The task: Your task is to reproduce, verbatim and without pictures, the lines from the opening of the listing through the line containing "from mathutils import Vector".

┌──

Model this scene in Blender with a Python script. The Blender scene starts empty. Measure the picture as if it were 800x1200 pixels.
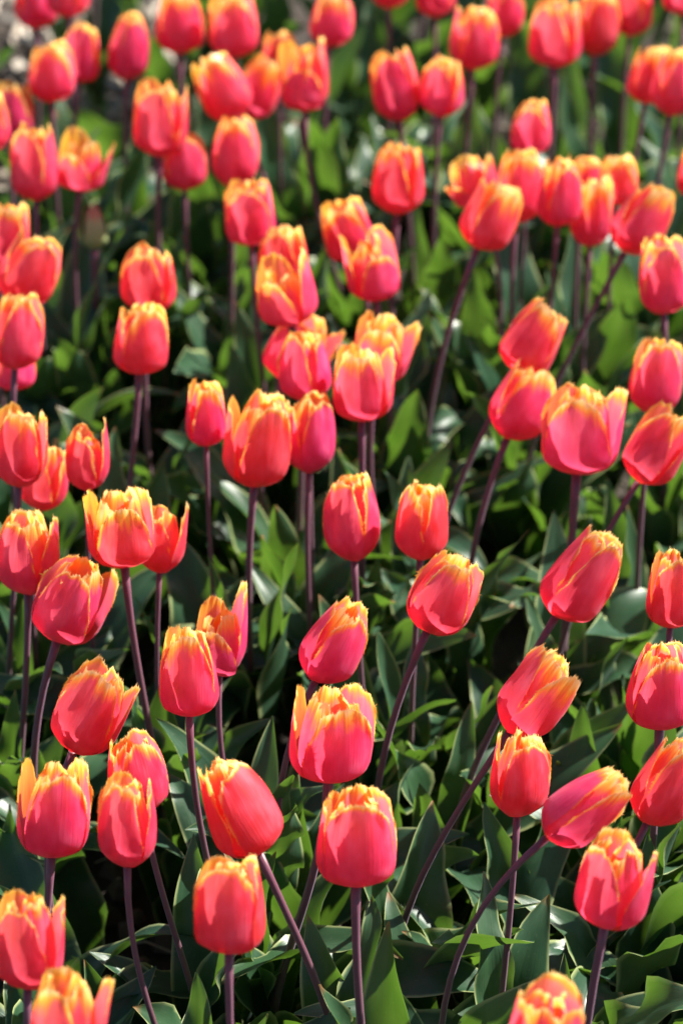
import bpy, math, random
import numpy as np
from mathutils import Vector

# ------------------------------------------------------------------ camera, sky, sun, exposure
scene = bpy.context.scene
col = scene.collection
R = math.radians
PITCH = R(36.0)                      # camera looks down by this much
HALF = 0.157                         # tangent of half the vertical field of view
CAM_Z = 1.77
CAM = np.array([0.0, 0.0, CAM_Z])
cam_data = bpy.data.cameras.new('camera')
cam = bpy.data.objects.new('camera', cam_data)
col.objects.link(cam)
cam.location = CAM
cam.rotation_euler = (R(90) - PITCH, 0, 0)
cam_data.sensor_fit = 'VERTICAL'
cam_data.sensor_height = 36.0
cam_data.lens = 18.0 / HALF
cam_data.clip_end = 500
cam_data.clip_start = 0.05
cam_data.dof.use_dof = True
cam_data.dof.focus_distance = 2.27
cam_data.dof.aperture_fstop = cam_data.lens / 1000 / 0.023
cam_data.dof.aperture_blades = 0
scene.camera = cam

SUN_AZ, SUN_EL = R(62), R(42)        # azimuth clockwise from straight ahead (+Y), elevation
to_sun = Vector((math.sin(SUN_AZ) * math.cos(SUN_EL), math.cos(SUN_AZ) * math.cos(SUN_EL), math.sin(SUN_EL)))
world = bpy.data.worlds.new('World')
scene.world = world
world.use_nodes = True
wn = world.node_tree.nodes
sky = wn.new('ShaderNodeTexSky')
sky.sky_type = 'NISHITA'
sky.sun_disc = False
sky.sun_elevation = SUN_EL
sky.sun_rotation = SUN_AZ
world.node_tree.links.new(sky.outputs[0], wn['Background'].inputs[0])
wn['Background'].inputs[1].default_value = 0.05
sun_data = bpy.data.lights.new('sun', 'SUN')
sun_data.energy = 5.0
sun_data.angle = R(0.53)
sun_data.color = (1.0, 0.95, 0.87)
sun = bpy.data.objects.new('sun', sun_data)
col.objects.link(sun)
sun.rotation_euler = to_sun.to_track_quat('Z', 'Y').to_euler()
sun.location = (2, 2, 4)
scene.view_settings.view_transform = 'Standard'
scene.view_settings.look = 'None'
scene.view_settings.exposure = 1.58
scene.view_settings.gamma = 1.0
scene.cycles.use_denoising = True
scene.cycles.max_bounces = 10
scene.cycles.diffuse_bounces = 5
scene.cycles.transmission_bounces = 6
scene.cycles.caustics_reflective = False
scene.cycles.caustics_refractive = False

# ------------------------------------------------------------------ materials
def nodes_of(name):
    m = bpy.data.materials.new(name)
    m.use_nodes = True
    t = m.node_tree
    t.nodes.clear()
    out = t.nodes.new('ShaderNodeOutputMaterial')
    return m, t, out

def N(t, kind, **kw):
    n = t.nodes.new(kind)
    for k, v in kw.items():
        setattr(n, k, v)
    return n

def L(t, a, b):
    t.links.new(a, b)

def ramp(t, fac, stops, interp='LINEAR'):
    r = N(t, 'ShaderNodeValToRGB')
    r.color_ramp.interpolation = interp
    e = r.color_ramp.elements
    while len(e) < len(stops):
        e.new(0.5)
    for i, (p, c) in enumerate(stops):
        e[i].position = p
        e[i].color = (c[0], c[1], c[2], 1) if not isinstance(c, (int, float)) else (c, c, c, 1)
    L(t, fac, r.inputs[0])
    return r.outputs[0]

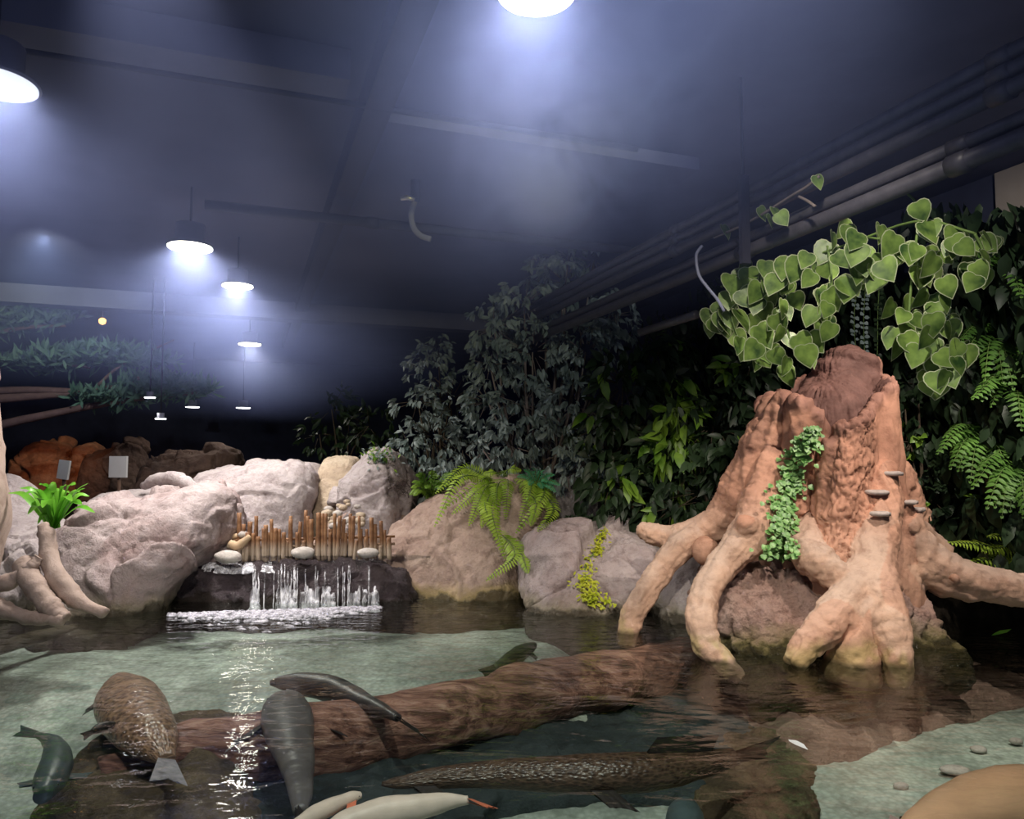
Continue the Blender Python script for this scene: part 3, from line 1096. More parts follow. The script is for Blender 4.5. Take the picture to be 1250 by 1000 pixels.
# waterfall: ribbons of water down the ledge face
lb = bvh_of([ROCK['ledge']])
mb = MB()
def fall(px, top, bot, wpx, off=0.02):
    pts = []
    n = 9
    for k in range(n):
        py = top + (bot - top) * k / (n - 1)
        l, nn = hit(lb, px + R.uniform(-0.6, 0.6), py)
        if l is None: continue
        pts.append(l + V((0, -1, 0)) * (off + 0.03 * k / n))
    if len(pts) < 4: return
    w = wpx * pts[0].y / 900 / 2
    vs, fs = [], []
    for k, q in enumerate(pts):
        ww = w * (0.6 + 0.6 * k / n) * R.uniform(0.8, 1.2)
        vs += [q - V((ww, 0, 0)), q + V((0, -ww * 0.7, 0)), q + V((ww, 0, 0))]
    for k in range(len(pts) - 1):
        a = k * 3
        fs += [(a, a + 1, a + 4, a + 3), (a + 1, a + 2, a + 5, a + 4)]
    mb.add(vs, fs)
for i in range(70):
    px = R.uniform(305, 462)
    if R.random() < 0.45: fall(px, R.uniform(688, 700), 744, R.uniform(1, 2.2))
    else: fall(px, R.uniform(714, 724), 746, R.uniform(3, 9))
for i in range(26):
    px = R.uniform(250, 330)
    fall(px, 686, R.uniform(692, 700), R.uniform(5, 12))
o = mb.build('waterfall', M['fall'])
setp(o, 'white curtain of falling water spilling over the dark ledge', 'waterfall', kind='stuff')

# foam where the fall meets the pool
mb = MB()
def blob(c, r, h):
    vs, fs = [], []
    for a in range(3):
        for k in range(8):
            an = 2 * pi * k / 8
            rr = r * (1, 0.72, 0.3)[a] * R.uniform(0.75, 1.2)
            vs.append(c + V((cos(an) * rr * 1.5, sin(an) * rr, h * (0, 0.6, 1)[a])))
    for a in range(2):
        for k in range(8):
            i0, i1 = a * 8 + k, a * 8 + (k + 1) % 8
            fs.append((i0, i1, i1 + 8, i0 + 8))
    fs.append(tuple(range(16, 24)))
    mb.add(vs, fs)
for i in range(1500):
    u = R.betavariate(1.7, 1.5)
    px = 205 + u * 262
    base = 747 - 9 * (u - 0.35)
    spread = 1.5 + 4.5 * exp(-((u - 0.5) / 0.32) ** 2)
    py = base + abs(R.gauss(0, 1)) * spread * (0.8 if R.random() < 0.85 else 2.0)
    blob(W(px, py, -0.004), R.uniform(0.010, 0.032), R.uniform(0.008, 0.022))
o = mb.build('foam', M['foam'])
setp(o, 'white foam churning at the foot of the waterfall', 'foam', kind='stuff')

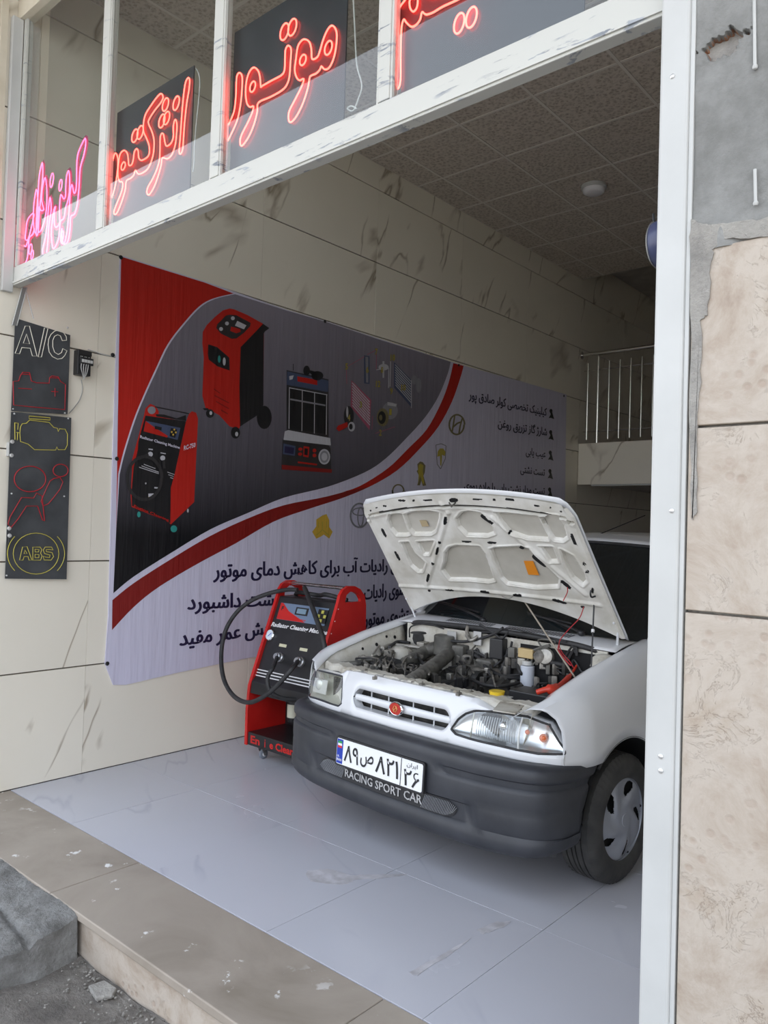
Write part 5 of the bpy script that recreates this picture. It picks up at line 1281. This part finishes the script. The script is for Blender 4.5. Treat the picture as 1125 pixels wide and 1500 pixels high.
def hinner(i, j):
    t = .012+j*.976; ue = uedge(t)-.006; u = -ue+2*ue*i; s = srear(u)+.008+(sfront(u)-srear(u)-.016)*t
    h = -.016                                  # frame level, towards the engine side
    ed = min(ue-abs(u), s-srear(u)-.0, sfront(u)-s)
    for P, b in zip(POCK, PB):
        if b[0]-.02 < u < b[2]+.02 and b[1]-.02 < s < b[3]+.02:
            d = pdist(u, s, P)
            if inpoly(u, s, P): h = max(h, -.016+.022*min(1, d/.006))
            elif d < .016: h = max(h, -.0165) if d < .004 else min(h, -.016-.004*math.sin(PI*(d-.004)/.012))
    for (a, b, w_) in RIDGE:
        dx, dy = b[0]-a[0], b[1]-a[1]; L = dx*dx+dy*dy; tt = max(0, min(1, ((u-a[0])*dx+(s-a[1])*dy)/L)); d = math.hypot(u-a[0]-tt*dx, s-a[1]-tt*dy)
        if d < w_ and h < -.012: h -= .007*(1+math.cos(PI*d/w_))/2
    fs_ = sfront(u)-s
    if .078 < fs_ < .094: h = max(h, .004)
    elif .094 <= fs_ < .115: h -= .006*(1-(fs_-.094)/.021)
    if ed < .012: h = -.006-.010*(ed/.012)
    return hpt(u, s, h+.006+.020*(1-(u/.66)**2))
NU, NV = 300, 200
def hkeep(i, j):
    t = .012+j*.976; ue = uedge(t)-.006; u = -ue+2*ue*i; s = srear(u)+.008+(sfront(u)-srear(u)-.016)*t
    for P, b in zip(SLOT, SB):
        if b[0] < u < b[2] and b[1] < s < b[3] and inpoly(u, s, P): return False
    return True
hi_ = MB().grid(hinner, NU, NV, hkeep).build('bonnet_frame', M['hood_inner'], hood, 35)
MB().grid(lambda i, j: hskin(.02+.96*i, .03+.94*j, -.007), 30, 20).build('bonnet_lining', M['hood_skin'], hood, 50)
for P in SLOT:
    c = (sum(p[0] for p in P)/len(P), sum(p[1] for p in P)/len(P)); n0 = .020*(1-(c[0]/.66)**2)
    MB().prism([hpt(c[0]+(p[0]-c[0])*1.35, c[1]+(p[1]-c[1])*1.45, n0-.0085) for p in P], HN*.004).build('shaded_slot', M['dark_void'], hood)  # dark prism behind each hole paints the shade inside it
M['pocket_line'] = mat('pocket_line', (.16, .14, .11), .7)
for P in POCK:
    MB().tube([hpt(u, s_, -.0035+.020*(1-(u/.66)**2)+.006) for u, s_ in P], .0016, 5, True).build('pocket_edge', M['pocket_line'], hood)  # thin dark line along each pocket edge
MB().tube(cr_([hpt(u, sfront(u)-.086, .002+.020*(1-(u/.66)**2)) for u in (-.52, -.3, -.1, .1, .3, .52)], 6), .0055, 6).build('groove_shade', M['engine_dark'], hood, 60)  # dark tube paints the shade along the front groove
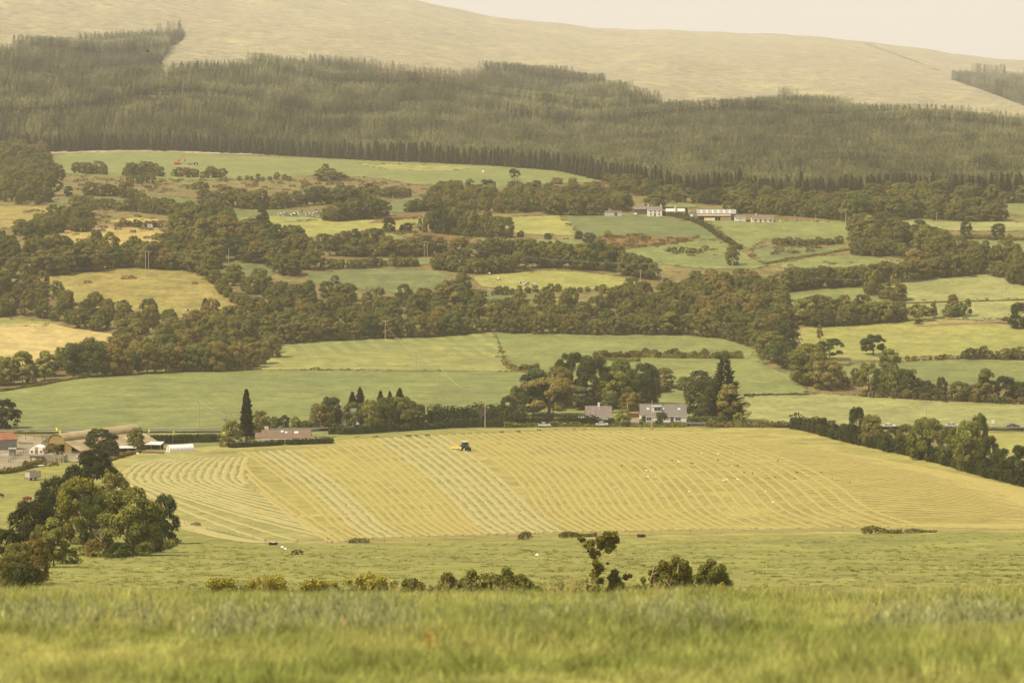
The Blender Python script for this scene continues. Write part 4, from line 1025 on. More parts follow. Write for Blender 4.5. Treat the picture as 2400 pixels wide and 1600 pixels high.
m_yellow = plain('yellow_cloth', (0.80, 0.66, 0.03), 0.7, 0.06, 3)
m_rubber = plain('rubber', (0.018, 0.017, 0.015), 0.85, 0.1, 6)
m_black = plain('black_paint', (0.015, 0.015, 0.017), 0.35, 0.1, 3, spec=0.5)

def gable(name, label, cat, px, base, w, d, hw, hr, rz, wall, roof, wins=(), doors=(), chim=(), lights=(), over=0.25, group=None, dz=-0.15, loc=None, fascia=True):
    # front wall faces the camera (-y); windows/doors: (x, z, w, h); chimneys: (x, y, w, d, h); roof lights: (x, up the slope 0..1, w, h)
    p = loc or at1(px, base); t = thing(name, label, cat, (p.x, p.y + d/2*math.cos(rz), float(Z(p.x, p.y))+dz), rz, group)
    hw += 0.15
    b = MB().prism_x([(-d/2, 0), (d/2, 0), (d/2, hw), (0, hw+hr-0.12), (-d/2, hw)], -w/2, w/2); b.build('wall', wall, t)
    r = MB(); sl = Vector((0, d/2, hr)).normalized(); ln = math.hypot(d/2, hr)+over
    for s in (-1, 1):
        e = Vector((0, s*(d/2+over*0.8), hw-over*hr/(d/2)*0.8)); top = Vector((0, 0, hw+hr)); c = (e+top)/2+Vector((0, s*0.02, 0.05))
        ax = (top-e)/2; n = Vector((1, 0, 0)).cross(ax).normalized()*0.07
        r.obox(c, (w/2+over, 0, 0), ax, n)
    ro = r.build('roof', roof, t)
    if fascia: MB().box(-w/2-over, w/2+over, -d/2-over*0.8-0.06, -d/2-over*0.8+0.0, hw-over*hr/(d/2)*.8-0.18, hw-over*hr/(d/2)*.8-0.02).build('gutter', m_frame if wall is not m_brick else m_wood, t)
    MB().box(-w/2-over, w/2+over, -0.12, 0.12, hw+hr+0.02, hw+hr+0.17).build('ridge', roof, ro)
    for x, y, cw, cd, ch in chim:
        c = MB().box(x-cw/2, x+cw/2, y-cd/2, y+cd/2, hw+hr-1.0, hw+hr+ch).box(x-cw/2-.07, x+cw/2+.07, y-cd/2-.07, y+cd/2+.07, hw+hr+ch, hw+hr+ch+.12).build('chimney', wall if wall not in (m_brick,) else m_stone, ro)
        for k in (-.2, .2): MB().tube([(x+k*cw, y, hw+hr+ch+.1), (x+k*cw, y, hw+hr+ch+.42)], .1, 8).build('chimney_pot', m_peach, c)
    for x, f, lw, lh in lights:
        a = Vector((0, -d/2, hw)); bb = Vector((0, 0, hw+hr)); c = a+(bb-a)*f+Vector((x, 0, 0)); ax = (bb-a).normalized(); n = Vector((1, 0, 0)).cross(ax).normalized()
        o = MB().obox(c+n*.16, (lw/2, 0, 0), ax*lh/2, n*.05).build('roof_light', m_frame, ro)
    for x, f, lw, lh in lights:
        a = Vector((0, -d/2, hw)); bb = Vector((0, 0, hw+hr)); c = a+(bb-a)*f+Vector((x, 0, 0)); ax = (bb-a).normalized(); n = Vector((1, 0, 0)).cross(ax).normalized()
        MB().obox(c+n*.225, (lw/2-.08, 0, 0), ax*(lh/2-.08), n*.02).build('roof_pane', m_skyglass, ro)
    for x, z, ww, wh in wins:
        f = MB().box(x-ww/2, x+ww/2, -d/2-.06, -d/2+.05, z, z+wh).build('window', m_frame, t)
        k = 2 if ww > 1.3 else 1
        for q in range(k):
            x0 = x-ww/2+.07+q*(ww-.07)/k; MB().box(x0, x0+(ww-.07)/k-.07, -d/2-.085, -d/2-.062, z+.08, z+wh-.08).build('pane', m_glass, f)
        MB().box(x-ww/2-.08, x+ww/2+.08, -d/2-.16, -d/2-.0, z-.1, z-.005).build('sill', m_frame, f)
    for x, z, ww, wh in doors:
        f = MB().box(x-ww/2, x+ww/2, -d/2-.05, -d/2+.05, z, z+wh).build('door', m_darksheet, t)
        MB().box(x-ww/2+.1, x+ww/2-.1, -d/2-.075, -d/2-.052, z+.9, z+wh-.15).build('pane', m_glass, f)
        MB().box(x+ww/2-.2, x+ww/2-.12, -d/2-.11, -d/2-.052, z+.8, z+.9).build('handle', m_metal, f)
    return t, ro, hw
def shed(name, label, cat, px, base, w, d, h0, h1, rz, wall, roof, group=None, door=None, dz=-.1, over=.2):
    # lean-to roofed shed: height h0 at the front, h1 at the back
    p = at1(px, base); t = thing(name, label, cat, (p.x, p.y+d/2, float(Z(p.x, p.y))+dz), rz, group)
    MB().prism_x([(-d/2, 0), (d/2, 0), (d/2, h1), (-d/2, h0)], -w/2, w/2).build('wall', wall, t)
    a = Vector((0, -d/2-over, h0-over*(h1-h0)/d)); b = Vector((0, d/2+over, h1+over*(h1-h0)/d)); ax = (b-a)/2; n = Vector((1, 0, 0)).cross(ax).normalized()*.05
    MB().obox((a+b)/2+Vector((0, 0, .07)), (w/2+over, 0, 0), ax, n).build('roof', roof, t)
    if door: MB().box(door[0]-door[1]/2, door[0]+door[1]/2, -d/2-.05, -d/2-.003, .02, door[2]).build('door', door[3], t)
    return t

# ---- houses along the road
t, ro, hw = gable('bungalow', 'long brown roofed bungalow with three roof lights behind its clipped hedge', 'house', 669, 1040, 14.6, 7.5, 1.75, 2.15, R(2), m_cream, m_brownroof,
      wins=[(-4.2, .6, 1.2, 1.1), (-1.2, .6, 1.8, 1.1), (1.9, .6, 1.4, 1.1), (5.0, .6, 1.4, 1.1)], doors=[(.4, 0.05, .95, 1.75)], chim=[(-6.0, .3, 1.1, .7, .75)], lights=[(-1.2, .78, .75, .8), (.0, .66, .6, .8), (3.1, .66, 1.15, .95)])
MB().prism_x([(-3.6, 0), (3.4, 0), (3.4, 2.0), (0, 3.0), (-3.6, 2.0)], -9.2, -7.35).build('side_wing', m_cream, t)
for s in (-1, 1): MB().obox((-8.3, s*1.82, 2.65), (1.15, 0, 0), (0, s*1.98, -.64), (0, s*.02, .06)).build('wing_roof', m_brownroof, t)
t, ro, hw = gable('house', 'house almost hidden by trees, only its white chimney and grey slope showing', 'house', 818, 1000, 9.0, 6.5, 2.8, 3.2, R(-8), m_white, m_greyroof, wins=[(-2.5, 1, 1, 1.2), (2.4, 1, 1, 1.2)], doors=[(0, .1, .95, 2.0)], chim=[(-3.2, 0, .8, .7, 1.3)])
t, ro, hw = gable('cottage', 'small white cottage with an old purplish slate roof and a central chimney', 'house', 1403, 992, 8.7, 6.2, 2.9, 2.75, R(0), m_white, m_slate,
      wins=[(-2.1, .9, .75, .8), (2.4, .9, .75, .8)], chim=[(0.15, 0, .75, .7, .9)])
MB().tube([(-2.35, -3.17, 2.25), (-2.35, -3.28, 2.25)], [.28, .34], 14).build('satellite_dish', m_metal, t)
MB().tube([(0.2, -.9, 5.0), (0.2, -.9, 5.35)], [.16, .14], 8).build('roof_vent', m_frame, ro)
MB().prism_x([(-2.0, 0), (1.5, 0), (1.5, 1.9), (-2.0, 1.6)], -6.9, -4.5).build('lean_to', m_cream, t)
MB().obox((-5.7, -.25, 1.86), (1.35, 0, 0), (0, 1.95, .17), (0, -.01, .05)).build('lean_to_roof', m_paleroof, t)
t, ro, hw = gable('dormer_house', 'long white house with grey roof, wide dormer and three small roof lights', 'house', 1555, 991, 15.6, 7.4, 2.75, 3.35, R(0), m_white, m_greyroof,
      wins=[(-4.9, .95, 1.7, 1.15), (4.9, .95, 2.0, 1.15), (-1.6, .95, 1.3, 1.15)], doors=[(2.9, .1, 1.1, 2.1)], lights=[(-5.2, .55, .75, .8), (-.1, .52, .8, .95), (5.4, .52, .8, .8)])
d_ = MB().box(-4.0, -.75, -2.75, -.6, hw+1.0, hw+2.75).build('dormer', m_frame, ro)
MB().box(-4.15, -.6, -2.9, -.4, hw+2.75, hw+2.9).build('dormer_roof', m_paleroof, d_)
for k in range(2): MB().box(-3.1+k*1.15, -2.05+k*1.15, -2.79, -2.752, hw+1.35, hw+2.5).build('dormer_pane', m_glass, d_)
MB().tube([(.0, -.5, hw+2.9), (.0, -.5, hw+3.9)], .11, 8).build('flue', m_darksheet, ro)
MB().box(5.9, 7.8, -4.4, -3.72, .05, .12).build('doorstep', m_stone, t)
gable('garage', 'little peach coloured outbuilding with dark roof, half hidden by the big dark tree', 'outbuilding', 1678, 986, 3.4, 5.5, 2.3, 2.3, R(-10), m_peach, m_brownroof, wins=[(-.7, .8, .8, .8)], fascia=False)
shed('garden_shed', 'low red brown shed behind the drive, beside the leaning pole', 'shed', 1487, 979, 4.2, 2.5, 1.6, 1.9, R(10), m_brick, m_redroof)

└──

Problem solution:
Model this scene in Blender with a Python script. The Blender scene starts empty. Measure the picture as if it were 800x1200 pixels.
import bpy, math, random
import numpy as np
from mathutils import Vector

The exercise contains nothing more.